As for the significance of the republication: the court agreed that there was insufficient evidence of "actual malice" in the original publication, that republishing the article after Nunes had filed his lawsuit alleging that the implication that he had conspired to keep the farm's location and use of undocumented workers a secret was false, gave rise to a sufficiently plausible argument for actual malice to allow the case to proceed to discovery. Again, no guarantee that the evidence will prove actual malice.
For the record, I don't agree with the court's reasoning, particularly on the republication issue.
You can read the decision here:
https://ecf.ca8.uscourts.gov/opndir/21/09/202710P.pdf
Nasruddin
(754 posts)If you encountered that opinion in some other form, say, an extracted version on the internet & you had no idea where it came from, would you consider it an interesting and valuable set of observations & reasoning, or a combo of gibberish & motivated reasoning?
Does the court's own opinion
But these decisions do not hold categorically that hyperlinking to an original publication never constitutes republication.
The complaint here adequately alleges that Lizza intended to reach and actually reached a new audience by publishing a tweet about Nunes and a link to the article.
not meet much the same standard?
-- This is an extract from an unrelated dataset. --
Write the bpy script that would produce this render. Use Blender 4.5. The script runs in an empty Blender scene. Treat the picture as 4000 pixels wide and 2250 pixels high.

Here we are, we have a PDF of the opinion, with quotes of the original source of complaint & the tweet in question (but not well cited - presumably elsewhere). Maybe the opinion should be quoted and reposted everywhere for further deep consideration?
muriel_volestrangler
(101,390 posts)from the reports.
Calista241
(5,586 posts)Clarence Thomas is on record as wanting to review media liability, and with a 6-3 court, I fear what would happen if one of these cases made it to the court.
stillcool
(32,626 posts)Republicans sue over anything, but our media is already gone. Sorry state of affairs when a reporter for Esquire gets sued....not for the article he wrote, but because he retweeted it a year later. They don't need to be careful, they just need the final nails in the coffin.
lagomorph777
(30,613 posts)But somehow, merely linking to that story is now a problem? Story is still out there to be linked to?
onenote
(42,782 posts)There were separate claims of express defamation and implied defamation. Those claims were based on different statements about different things. The court agreed that the complaint failed to state a claim for defamation. But the court concluded that the claim of implied defamation was sufficient to survive a motion to dismiss. At the motion to dismiss stage Nunes isnt required to prove anything. Indeed, the allegations in the complaint are taken as true for purposes of deciding a motion to dismiss.